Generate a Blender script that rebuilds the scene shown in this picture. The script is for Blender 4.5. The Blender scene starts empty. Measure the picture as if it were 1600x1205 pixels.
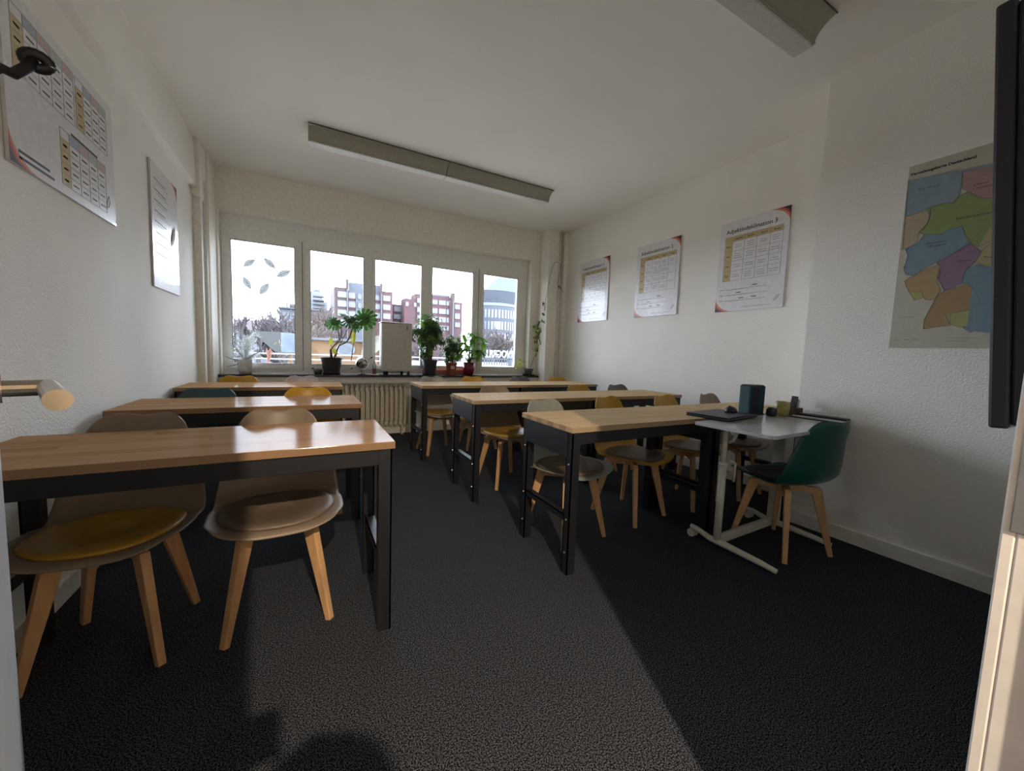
import bpy, bmesh, math, random
from mathutils import Vector, Matrix
random.seed(7)
SC = bpy.context.scene
PI = math.pi

# ------------------------------------------------------------------ camera
F_PX, PITCH, YAW, ROLL, CAM_H = 599.5, -0.0836, 0.4921, 0.0357, 1.0962
FW = Vector((math.sin(YAW)*math.cos(PITCH), math.cos(YAW)*math.cos(PITCH), math.sin(PITCH)))
_r = Vector((math.cos(YAW), -math.sin(YAW), 0)); _u = _r.cross(FW)
RT = _r*math.cos(ROLL) + _u*math.sin(ROLL)
UP = -_r*math.sin(ROLL) + _u*math.cos(ROLL)
CAMP = Vector((0, 0, CAM_H))
cam_d = bpy.data.cameras.new('camera'); cam = bpy.data.objects.new('camera', cam_d)
SC.collection.objects.link(cam)
cam_d.sensor_width = 36; cam_d.sensor_fit = 'HORIZONTAL'; cam_d.lens = F_PX/1600*36; cam_d.clip_start = 0.02; cam_d.clip_end = 2000
m = Matrix((RT, UP, -FW)).transposed().to_4x4(); m.translation = CAMP
cam.matrix_world = m
SC.camera = cam

def at(px, py, ax, v):
    """point of the place seen at a pixel of the photograph, on the plane axis = v (surveying aid)"""
    d = FW + RT*((px-800)/F_PX) + UP*((602.5-py)/F_PX)
    return CAMP + d*((v-CAMP[ax])/d[ax])

# ------------------------------------------------------------------ world, lights, exposure
SKY = 21.0
W = bpy.data.worlds.new('overcast_sky'); SC.world = W; W.use_nodes = True
nt = W.node_tree; nt.nodes.clear()
o_ = nt.nodes.new('ShaderNodeOutputWorld'); b_ = nt.nodes.new('ShaderNodeBackground')
tc = nt.nodes.new('ShaderNodeTexCoord'); sx = nt.nodes.new('ShaderNodeSeparateXYZ'); rp = nt.nodes.new('ShaderNodeValToRGB')
nt.links.new(tc.outputs['Generated'], sx.inputs[0]); nt.links.new(sx.outputs['Z'], rp.inputs[0])
rp.color_ramp.elements[0].position = 0.12; rp.color_ramp.elements[0].color = (.80, .87, 1.03, 1)
rp.color_ramp.elements[1].position = 0.55; rp.color_ramp.elements[1].color = (.40, .43, .50, 1)
nt.links.new(rp.outputs[0], b_.inputs[0]); b_.inputs[1].default_value = SKY
nt.links.new(b_.outputs[0], o_.inputs[0])

pl = bpy.data.lights.new('window_portal', 'AREA'); pl.shape = 'RECTANGLE'; pl.size = 3.82; pl.size_y = 1.6
pl.cycles.is_portal = True
po = bpy.data.objects.new('window_portal', pl); SC.collection.objects.link(po)
po.location = (1.1, 5.33, 1.55); po.rotation_euler = (-PI/2, 0, 0)

cl = bpy.data.lights.new('corridor_lamp_light', 'AREA'); cl.shape = 'DISK'; cl.size = .05; cl.energy = 185; cl.color = (1, .80, .60)
co = bpy.data.objects.new('corridor_lamp_light', cl); SC.collection.objects.link(co)
co.location = (.10, -1.5, 2.47)

SC.view_settings.view_transform = 'Standard'; SC.view_settings.look = 'None'
SC.view_settings.exposure = 0.06; SC.view_settings.gamma = 1; SC.view_settings.use_curve_mapping = False
SC.cycles.max_bounces = 10; SC.cycles.diffuse_bounces = 7; SC.cycles.glossy_bounces = 4; SC.cycles.transparent_max_bounces = 12
SC.cycles.use_denoising = True; SC.cycles.sample_clamp_indirect = 25; SC.cycles.caustics_reflective = False; SC.cycles.caustics_refractive = False

# ------------------------------------------------------------------ materials
MATS = {}
def mat(name, col, rough=.6, metal=0., noise=None, bump=None, coat=0., spec=.5, tl=0.):
    """noise=(scale, amount, stretch) varies the colour; bump=(scale, strength, distance)"""
    if name in MATS: return MATS[name]
    M = bpy.data.materials.new(name); M.use_nodes = True; n = M.node_tree.nodes; L = M.node_tree.links
    b = n['Principled BSDF']; b.inputs['Roughness'].default_value = rough; b.inputs['Metallic'].default_value = metal
    b.inputs['Specular IOR Level'].default_value = spec
    if coat: b.inputs['Coat Weight'].default_value = coat; b.inputs['Coat Roughness'].default_value = .04
    c = (*col, 1)
    b.inputs['Base Color'].default_value = c
    t = n.new('ShaderNodeTexCoord')
    amt = noise or (30, .06, (1, 1, 1))
    mp = n.new('ShaderNodeMapping'); mp.inputs['Scale'].default_value = amt[2]; L.new(t.outputs['Object'], mp.inputs[0])
    nz = n.new('ShaderNodeTexNoise'); nz.inputs['Scale'].default_value = amt[0]; nz.inputs['Detail'].default_value = 4
    L.new(mp.outputs[0], nz.inputs['Vector'])
    mr = n.new('ShaderNodeMapRange'); mr.inputs['From Min'].default_value = .3; mr.inputs['From Max'].default_value = .7
    mr.inputs['To Min'].default_value = 1-amt[1]; mr.inputs['To Max'].default_value = 1+amt[1]; L.new(nz.outputs['Fac'], mr.inputs['Value'])
    mx = n.new('ShaderNodeVectorMath'); mx.operation = 'SCALE'; mx.inputs[0].default_value = col
    L.new(mr.outputs[0], mx.inputs['Scale']); L.new(mx.outputs[0], b.inputs['Base Color'])
    if bump:
        bz = n.new('ShaderNodeTexNoise'); bz.inputs['Scale'].default_value = bump[0]; bz.inputs['Detail'].default_value = 3
        L.new(t.outputs['Object'], bz.inputs['Vector'])
        bp = n.new('ShaderNodeBump'); bp.inputs['Strength'].default_value = bump[1]; bp.inputs['Distance'].default_value = bump[2]
        L.new(bz.outputs['Fac'], bp.inputs['Height']); L.new(bp.outputs[0], b.inputs['Normal'])
    if tl:      # thin leaves let light through
        ms_ = n.new('ShaderNodeMixShader'); ts = n.new('ShaderNodeBsdfTranslucent'); ms_.inputs[0].default_value = tl
        L.new(mx.outputs[0], ts.inputs[0]); L.new(b.outputs[0], ms_.inputs[1]); L.new(ts.outputs[0], ms_.inputs[2]); L.new(ms_.outputs[0], n['Material Output'].inputs[0])
    MATS[name] = M; return M

def carpet():
    M = bpy.data.materials.new('carpet'); M.use_nodes = True; n = M.node_tree.nodes; L = M.node_tree.links; b = n['Principled BSDF']
    t = n.new('ShaderNodeTexCoord')
    nz = n.new('ShaderNodeTexNoise'); nz.inputs['Scale'].default_value = 250; nz.inputs['Detail'].default_value = 3; L.new(t.outputs['Object'], nz.inputs['Vector'])
    r = n.new('ShaderNodeValToRGB'); e = r.color_ramp.elements
    e[0].position = .44; e[0].color = (.003, .004, .006, 1); e[1].position = .62; e[1].color = (.108, .115, .130, 1)
    L.new(nz.outputs['Fac'], r.inputs[0]); L.new(r.outputs[0], b.inputs['Base Color'])
    b.inputs['Roughness'].default_value = 1; b.inputs['Specular IOR Level'].default_value = .03
    bp = n.new('ShaderNodeBump'); bp.inputs['Strength'].default_value = .8; bp.inputs['Distance'].default_value = .004
    L.new(nz.outputs['Fac'], bp.inputs['Height']); L.new(bp.outputs[0], b.inputs['Normal'])
    return M

def stave_wood(name, c1, c2, rough=.12, width=.055, length=.38, gloss=.05):
    M = bpy.data.materials.new(name); M.use_nodes = True; n = M.node_tree.nodes; L = M.node_tree.links; b = n['Principled BSDF']
    t = n.new('ShaderNodeTexCoord')
    br = n.new('ShaderNodeTexBrick'); br.inputs['Scale'].default_value = 1; br.inputs['Brick Width'].default_value = length
    br.inputs['Row Height'].default_value = width; br.inputs['Mortar Size'].default_value = .0006; br.inputs['Mortar Smooth'].default_value = .1
    br.inputs['Color1'].default_value = (*c1, 1); br.inputs['Color2'].default_value = (*c2, 1); br.inputs['Mortar'].default_value = (*[x*.7 for x in c1], 1)
    L.new(t.outputs['Object'], br.inputs['Vector'])
    mp = n.new('ShaderNodeMapping'); mp.inputs['Scale'].default_value = (3, 60, 60); L.new(t.outputs['Object'], mp.inputs[0])
    nz = n.new('ShaderNodeTexNoise'); nz.inputs['Scale'].default_value = 1.2; nz.inputs['Detail'].default_value = 5; L.new(mp.outputs[0], nz.inputs['Vector'])
    mr = n.new('ShaderNodeMapRange'); mr.inputs['To Min'].default_value = .8; mr.inputs['To Max'].default_value = 1.16; L.new(nz.outputs['Fac'], mr.inputs['Value'])
    mx = n.new('ShaderNodeVectorMath'); mx.operation = 'SCALE'; L.new(br.outputs['Color'], mx.inputs[0]); L.new(mr.outputs[0], mx.inputs['Scale'])
    L.new(mx.outputs[0], b.inputs['Base Color']); b.inputs['Roughness'].default_value = rough
    b.inputs['Specular IOR Level'].default_value = 0
    ms_ = n.new('ShaderNodeMixShader'); gs = n.new('ShaderNodeBsdfGlossy'); gs.inputs['Roughness'].default_value = rough; ms_.inputs[0].default_value = gloss
    L.new(b.outputs[0], ms_.inputs[1]); L.new(gs.outputs[0], ms_.inputs[2]); L.new(ms_.outputs[0], n['Material Output'].inputs[0])
    return M

def glass_mat(name, tint, gl=.08):
    M = bpy.data.materials.new(name); M.use_nodes = True; n = M.node_tree.nodes; L = M.node_tree.links; n.clear()
    o = n.new('ShaderNodeOutputMaterial'); mx = n.new('ShaderNodeMixShader'); tr = n.new('ShaderNodeBsdfTransparent'); g = n.new('ShaderNodeBsdfGlossy')
    tr.inputs[0].default_value = (*tint, 1); g.inputs['Roughness'].default_value = .02
    fr = n.new('ShaderNodeFresnel'); fr.inputs['IOR'].default_value = 1.45
    mu = n.new('ShaderNodeMath'); mu.operation = 'MULTIPLY'; mu.inputs[1].default_value = gl*10; L.new(fr.outputs[0], mu.inputs[0])
    L.new(mu.outputs[0], mx.inputs[0]); L.new(tr.outputs[0], mx.inputs[1]); L.new(g.outputs[0], mx.inputs[2]); L.new(mx.outputs[0], o.inputs[0])
    return M

WALL = mat('woodchip_wall_paint', (.86, .835, .775), .85, noise=(3, .02, (1, 1, 1)), bump=(110, .7, .005))
CEIL = mat('ceiling_paint', (.88, .85, .79), .9, noise=(2, .02, (1, 1, 1)))
TRIM = mat('white_trim_paint', (.82, .81, .75), .5)
NICHE = mat('niche_paint', (.88, .85, .77), .8)
PVC = mat('window_frame_plastic', (.86, .86, .83), .35)
CARPET = carpet()
TABLEWOOD = stave_wood('beech_stave_tabletop', (.46, .28, .15), (.35, .20, .10))
OAKWOOD = stave_wood('light_oak_tabletop', (.58, .43, .26), (.53, .38, .22), .25, gloss=.028)
BLACK = mat('black_powder_steel', (.012, .013, .016), .42, noise=(60, .15, (1, 1, 1)))
STEEL = mat('brushed_steel', (.6, .58, .55), .3, 1)
BRASS = mat('satin_brass_steel', (.62, .56, .46), .22, 1)
CHROME = mat('chrome', (.75, .75, .75), .12, 1)
LEGWOOD = mat('beech_leg', (.60, .36, .17), .45, noise=(4, .18, (8, 8, 1)))
RADP = mat('radiator_paint', (.62, .56, .45), .45)
SILL = mat('dark_stone_sill', (.02, .02, .022), .22, noise=(50, .3, (1, 1, 1)))
DARKPL = mat('dark_plastic', (.02, .021, .024), .4)
SOIL = mat('potting_soil', (.05, .03, .02), .95, noise=(120, .5, (1, 1, 1)))
GREEN = mat('green_leaf', (.06, .17, .03), .4, noise=(18, .5, (1, 1, 1)), tl=.25)
DEEPG = mat('deep_green_leaf', (.04, .10, .03), .35, noise=(22, .6, (1, 1, 1)), tl=.2)
BRIGHTG = mat('bright_green_leaf', (.13, .30, .03), .4, noise=(14, .35, (1, 1, 1)), tl=.35)
YELG = mat('yellow_green_leaf', (.36, .38, .05), .5, noise=(10, .3, (1, 1, 1)), tl=.3)
VARI = mat('variegated_leaf', (.26, .34, .14), .4, noise=(60, .6, (1, 1, 1)), tl=.25)
STEM = mat('brown_stem', (.13, .08, .045), .8)
GSTEM = mat('green_stem', (.10, .15, .04), .6)
FROST = mat('frosted_white_foliage', (.74, .77, .76), .8, noise=(30, .15, (1, 1, 1)), tl=.35)
PAPER = mat('poster_sheet', (.74, .73, .74), .35, coat=.35)
GLASS = glass_mat('window_glass', (.97, .985, .98))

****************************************

Requirement. Give back exactly the lines from the first line of the data through the line with "PI = math.pi", pictures excluded.

Answer to this exercise.
Generate a Blender script that rebuilds the scene shown in this picture. The script is for Blender 4.5. The Blender scene starts empty. Measure the picture as if it were 1600x1205 pixels.
import bpy, bmesh, math, random
from mathutils import Vector, Matrix
random.seed(7)
SC = bpy.context.scene
PI = math.pi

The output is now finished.